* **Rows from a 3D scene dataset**
+++++

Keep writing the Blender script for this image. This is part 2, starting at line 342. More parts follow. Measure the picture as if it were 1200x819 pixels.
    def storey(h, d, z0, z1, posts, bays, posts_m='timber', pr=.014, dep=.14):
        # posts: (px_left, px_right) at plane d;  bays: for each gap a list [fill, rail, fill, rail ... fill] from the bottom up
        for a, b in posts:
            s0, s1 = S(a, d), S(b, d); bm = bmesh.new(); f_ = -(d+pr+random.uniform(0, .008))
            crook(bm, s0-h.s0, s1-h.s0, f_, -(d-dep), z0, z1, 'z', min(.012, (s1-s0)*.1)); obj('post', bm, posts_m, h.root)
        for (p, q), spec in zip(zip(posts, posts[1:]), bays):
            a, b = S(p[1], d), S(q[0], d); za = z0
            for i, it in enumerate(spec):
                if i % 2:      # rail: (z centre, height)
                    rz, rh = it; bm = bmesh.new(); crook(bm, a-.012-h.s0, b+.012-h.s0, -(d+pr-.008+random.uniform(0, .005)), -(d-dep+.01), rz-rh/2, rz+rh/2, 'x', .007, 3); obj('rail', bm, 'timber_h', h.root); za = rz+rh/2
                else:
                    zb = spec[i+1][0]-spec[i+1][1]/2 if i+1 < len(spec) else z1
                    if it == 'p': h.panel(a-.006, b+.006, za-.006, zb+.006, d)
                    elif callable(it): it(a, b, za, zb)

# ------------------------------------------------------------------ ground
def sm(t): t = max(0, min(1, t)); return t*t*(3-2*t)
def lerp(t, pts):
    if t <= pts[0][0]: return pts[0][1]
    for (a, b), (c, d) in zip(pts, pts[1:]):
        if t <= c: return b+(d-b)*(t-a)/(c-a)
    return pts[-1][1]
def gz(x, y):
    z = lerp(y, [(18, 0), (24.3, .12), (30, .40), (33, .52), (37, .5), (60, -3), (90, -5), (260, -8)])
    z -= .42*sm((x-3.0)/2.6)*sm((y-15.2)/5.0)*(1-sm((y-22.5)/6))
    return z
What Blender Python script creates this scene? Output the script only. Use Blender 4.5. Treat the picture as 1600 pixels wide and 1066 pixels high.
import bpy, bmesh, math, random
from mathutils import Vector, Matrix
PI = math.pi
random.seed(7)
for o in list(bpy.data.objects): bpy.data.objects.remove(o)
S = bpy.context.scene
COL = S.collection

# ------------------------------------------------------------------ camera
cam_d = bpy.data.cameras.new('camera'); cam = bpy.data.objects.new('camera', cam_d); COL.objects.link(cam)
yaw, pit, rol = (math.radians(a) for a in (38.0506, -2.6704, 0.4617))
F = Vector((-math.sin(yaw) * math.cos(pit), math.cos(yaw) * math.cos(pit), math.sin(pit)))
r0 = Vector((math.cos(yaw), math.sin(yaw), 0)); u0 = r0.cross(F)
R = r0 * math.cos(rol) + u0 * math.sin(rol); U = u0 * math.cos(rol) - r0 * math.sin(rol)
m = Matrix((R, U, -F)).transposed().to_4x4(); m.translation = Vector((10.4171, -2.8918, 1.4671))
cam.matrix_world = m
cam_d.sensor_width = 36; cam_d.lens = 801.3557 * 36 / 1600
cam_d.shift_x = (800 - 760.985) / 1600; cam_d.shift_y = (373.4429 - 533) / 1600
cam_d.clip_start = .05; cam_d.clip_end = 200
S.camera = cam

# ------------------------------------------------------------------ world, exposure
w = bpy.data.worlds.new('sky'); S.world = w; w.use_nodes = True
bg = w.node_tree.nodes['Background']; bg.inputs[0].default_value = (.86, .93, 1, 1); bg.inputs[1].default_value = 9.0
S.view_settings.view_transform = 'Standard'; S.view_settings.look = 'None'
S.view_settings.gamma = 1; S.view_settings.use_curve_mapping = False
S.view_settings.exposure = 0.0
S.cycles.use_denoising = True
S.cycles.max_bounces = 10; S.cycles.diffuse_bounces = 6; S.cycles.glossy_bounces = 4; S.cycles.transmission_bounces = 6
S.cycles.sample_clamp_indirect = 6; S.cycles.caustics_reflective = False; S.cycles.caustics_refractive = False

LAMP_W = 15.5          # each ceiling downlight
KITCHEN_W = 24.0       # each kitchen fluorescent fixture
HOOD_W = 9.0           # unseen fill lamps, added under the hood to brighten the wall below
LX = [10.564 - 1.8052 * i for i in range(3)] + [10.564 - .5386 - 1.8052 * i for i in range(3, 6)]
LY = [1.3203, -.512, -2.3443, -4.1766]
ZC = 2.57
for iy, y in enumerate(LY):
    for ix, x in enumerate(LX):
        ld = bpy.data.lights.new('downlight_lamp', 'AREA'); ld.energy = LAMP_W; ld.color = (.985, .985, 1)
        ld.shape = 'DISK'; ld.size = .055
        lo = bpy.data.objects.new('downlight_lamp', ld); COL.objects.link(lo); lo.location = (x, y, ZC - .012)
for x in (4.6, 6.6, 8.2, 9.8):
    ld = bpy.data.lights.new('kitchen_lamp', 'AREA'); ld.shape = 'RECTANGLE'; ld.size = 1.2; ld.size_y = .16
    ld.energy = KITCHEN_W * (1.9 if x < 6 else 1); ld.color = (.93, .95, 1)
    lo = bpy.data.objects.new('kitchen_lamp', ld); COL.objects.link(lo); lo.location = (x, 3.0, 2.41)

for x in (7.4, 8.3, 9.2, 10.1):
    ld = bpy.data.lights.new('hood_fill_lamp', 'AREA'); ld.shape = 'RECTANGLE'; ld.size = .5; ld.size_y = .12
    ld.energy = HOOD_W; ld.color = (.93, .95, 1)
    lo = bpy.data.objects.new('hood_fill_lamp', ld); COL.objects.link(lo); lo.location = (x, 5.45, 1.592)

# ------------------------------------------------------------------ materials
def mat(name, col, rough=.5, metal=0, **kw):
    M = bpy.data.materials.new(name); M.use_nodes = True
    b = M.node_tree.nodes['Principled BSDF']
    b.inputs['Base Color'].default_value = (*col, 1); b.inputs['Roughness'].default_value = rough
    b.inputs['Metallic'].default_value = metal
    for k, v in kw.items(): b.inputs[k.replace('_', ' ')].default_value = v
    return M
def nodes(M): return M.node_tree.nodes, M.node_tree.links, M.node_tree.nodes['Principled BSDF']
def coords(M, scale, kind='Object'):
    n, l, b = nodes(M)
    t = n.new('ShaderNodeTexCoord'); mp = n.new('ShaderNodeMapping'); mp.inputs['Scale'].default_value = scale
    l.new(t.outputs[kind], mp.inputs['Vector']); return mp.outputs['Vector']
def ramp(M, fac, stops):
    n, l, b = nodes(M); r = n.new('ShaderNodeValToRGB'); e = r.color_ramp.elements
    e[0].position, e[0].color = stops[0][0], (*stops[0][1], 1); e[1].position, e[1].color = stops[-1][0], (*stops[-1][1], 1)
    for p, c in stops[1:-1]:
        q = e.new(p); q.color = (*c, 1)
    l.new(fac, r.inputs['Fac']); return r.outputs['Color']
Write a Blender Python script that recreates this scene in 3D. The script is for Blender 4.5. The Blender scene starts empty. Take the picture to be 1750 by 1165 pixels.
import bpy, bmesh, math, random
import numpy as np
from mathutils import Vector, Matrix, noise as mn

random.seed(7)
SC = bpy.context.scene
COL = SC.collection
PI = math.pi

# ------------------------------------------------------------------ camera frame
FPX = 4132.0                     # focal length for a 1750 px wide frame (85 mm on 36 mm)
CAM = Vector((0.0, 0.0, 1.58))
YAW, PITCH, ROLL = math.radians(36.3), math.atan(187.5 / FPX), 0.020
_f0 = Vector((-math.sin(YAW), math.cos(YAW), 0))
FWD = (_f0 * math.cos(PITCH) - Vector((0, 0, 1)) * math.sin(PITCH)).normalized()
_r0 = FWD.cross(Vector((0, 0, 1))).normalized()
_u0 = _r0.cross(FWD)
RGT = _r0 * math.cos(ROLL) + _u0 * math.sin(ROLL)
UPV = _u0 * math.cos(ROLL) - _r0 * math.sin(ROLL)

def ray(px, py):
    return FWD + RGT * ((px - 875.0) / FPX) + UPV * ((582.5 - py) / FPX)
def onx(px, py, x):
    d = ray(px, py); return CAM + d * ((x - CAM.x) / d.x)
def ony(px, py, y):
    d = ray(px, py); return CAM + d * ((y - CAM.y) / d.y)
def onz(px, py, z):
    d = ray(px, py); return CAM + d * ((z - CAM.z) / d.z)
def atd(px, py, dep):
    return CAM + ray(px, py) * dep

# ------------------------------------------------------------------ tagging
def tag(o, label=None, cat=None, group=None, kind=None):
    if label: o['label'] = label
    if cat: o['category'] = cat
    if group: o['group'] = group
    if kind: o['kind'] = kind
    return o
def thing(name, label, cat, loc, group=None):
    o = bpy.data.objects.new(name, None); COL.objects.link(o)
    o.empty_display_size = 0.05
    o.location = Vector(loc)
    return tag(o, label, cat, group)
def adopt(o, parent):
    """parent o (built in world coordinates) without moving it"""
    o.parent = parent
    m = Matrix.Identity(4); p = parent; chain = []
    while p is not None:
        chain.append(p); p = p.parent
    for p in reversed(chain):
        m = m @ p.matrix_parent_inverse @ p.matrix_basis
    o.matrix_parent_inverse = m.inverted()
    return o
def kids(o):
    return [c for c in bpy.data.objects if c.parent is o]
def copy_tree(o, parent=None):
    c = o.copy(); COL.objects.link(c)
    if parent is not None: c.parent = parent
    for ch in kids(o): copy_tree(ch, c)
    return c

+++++

Identify the lines of the data that contain the word "Python". Copy each of them.

* **WRITTEN REPLY**
What Blender Python script creates this scene? Output the script only. Use Blender 4.5. Treat the picture as 1600 pixels wide and 1066 pixels high.
Write a Blender Python script that recreates this scene in 3D. The script is for Blender 4.5. The Blender scene starts empty. Take the picture to be 1750 by 1165 pixels.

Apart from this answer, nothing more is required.